La última vez que fui a esa casa no supe que sería la última. Cuando mi novia pasó a ser mi ex, hubo varias cosas que dejé de hacer. No podía escuchar Sui Generis, por ejemplo, porque a mi ex le gustaba esa banda. Y así fue por mucho tiempo. Evitaba ciertas cosas, ciertas canciones, me propuse no volver a Mar del Plata porque mi última vez en esa ciudad todavía estaba de novio; no quería ser como el nene que deja en la playa un castillo de arena y vuelve al otro día para comprobar que su castillo ya no existe.

Tardé en volver a hacer cosas que me hacían acordar a ella o a su casa. Ciertos lugares, ciertas películas, pero hubo una canción que nunca me animé a reproducir: Here comes the sun. ¿Cómo podía ser? Una canción que debería ser optimista, alegre, era la única que me tenía prohibido a mí mismo. Cada uno tiene su magdalena de Proust; la mía, en relación a mi ex, era ese tema. Ella nunca lo supo y si leyera esto se sorprendería bastante, pero a veces la mitología que uno se arma con respecto a una relación, o a cualquier situación, es personal. Los símbolos, los recuerdos de tal esquina o tal otro momento, suelen ser individuales, no compartidos. Uno no los elige.
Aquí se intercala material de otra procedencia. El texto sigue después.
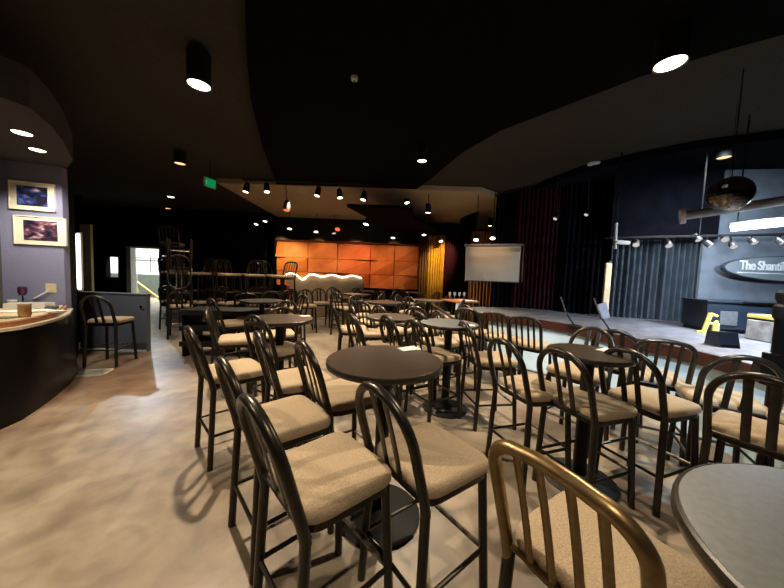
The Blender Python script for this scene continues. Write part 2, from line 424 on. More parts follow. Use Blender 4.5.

Hace poco, por primera vez, escuché Here comes the sun de casualidad. Era de noche, estaba solo en mi pieza. La canción rondaba perdida en una lista de reproducción y llegó sin aviso, pero la reconocí enseguida. Por primera vez la escuché entera y pasaron dos cosas. La primera es que me pareció un tema genial. Y la segunda, lo más importante, es que algo se había desbloqueado, un lugar al que era necesario llegar pero que durante todo ese tiempo me había estado vedado. Me sentí extraño, alegre, otra vez Proust pero de otra forma, la sensación era distinta. Fue la primera vez que pude sentir que la letra coincidía con la realidad, y entonces entendí que la encuesta tenía razón.